Grand Case Beach — The Gourmet Capital's Town Beach
Grand Case is the most famous dining destination in the French Caribbean, and possibly in the entire Lesser Antilles. A single boulevard lined with serious restaurants — French, Creole, Italian, Asian fusion — running the length of a small village that has no particular reason to exist at this level of culinary ambition except that it does, and has for decades. The beach in front of it is the daytime version of the same place: calm, unpretentious, and better than it needs to be.
The Beach
Grand Case Beach is a classic Caribbean town beach — a gentle curve of white sand fronting a sheltered bay, calm water ideal for swimming, sailboats anchored offshore in the typical French Caribbean manner, and the village immediately behind. It is not a dramatic beach. There are no sandstone cliffs, no crashing surf, no plane-spotting spectacle. What it has is a quality of ease that is rare: the feeling that this beach exists for people who live nearby, not for the tourist industry.
Hurricane Irma hit Grand Case hard in September 2017. The recovery was slow and at times uncertain. By 2025 the village and its beach had returned fully — the restaurants are open, the lolos are busy, the atmosphere is back. It took time, but it came back.

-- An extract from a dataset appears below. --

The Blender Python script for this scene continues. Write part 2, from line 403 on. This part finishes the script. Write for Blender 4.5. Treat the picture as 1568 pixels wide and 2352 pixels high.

The Grand Case Beach Club and The Sunset Café
The Grand Case Beach Club is the place to spend a proper beach day here. Lounge chairs and umbrellas are available, the setting is well-kept, and the Sunset Café attached to the property serves lunch and drinks with a menu that takes itself seriously — an extensive wine list alongside food that is several levels above typical beach bar fare. It is one of the few places on the island where you can eat well without leaving the beach. Popular with visitors, reliably busy, and worth the visit on its own terms.
The Lolos
At the southern end of the village, the lolos are the local institution that no amount of Irma damage was ever going to eliminate permanently. These are the open-air barbecue shacks that have been feeding the island for generations — ribs, chicken, fish, lobster when available, all cooked over charcoal, priced honestly, eaten at plastic tables with cold beer. They were among the first things to reopen after the hurricane and they are among the most consistently good eating on the island. Lunch at the lolos before a walk along the boulevard for dinner reservations is the standard Grand Case day and it remains a sound plan.
The Boulevard at Night
Boulevard de Grand Case is the reason people make the drive from the Dutch side. The concentration of genuinely ambitious restaurants in a village of fewer than 5,000 people is one of the more improbable facts about this island. French bistros, Creole cuisine, Italian, contemporary fusion — the level of cooking on this street would be notable in a major city. On Sint Maarten — Saint Martin it is extraordinary. Reservations are recommended at the better establishments, particularly in high season.
What Grand Case Is
It is a village that takes food seriously, has a beach in front of it, and has survived a category 5 hurricane with its character intact. That combination is unusual enough to be worth the trip from wherever else on the island you are staying.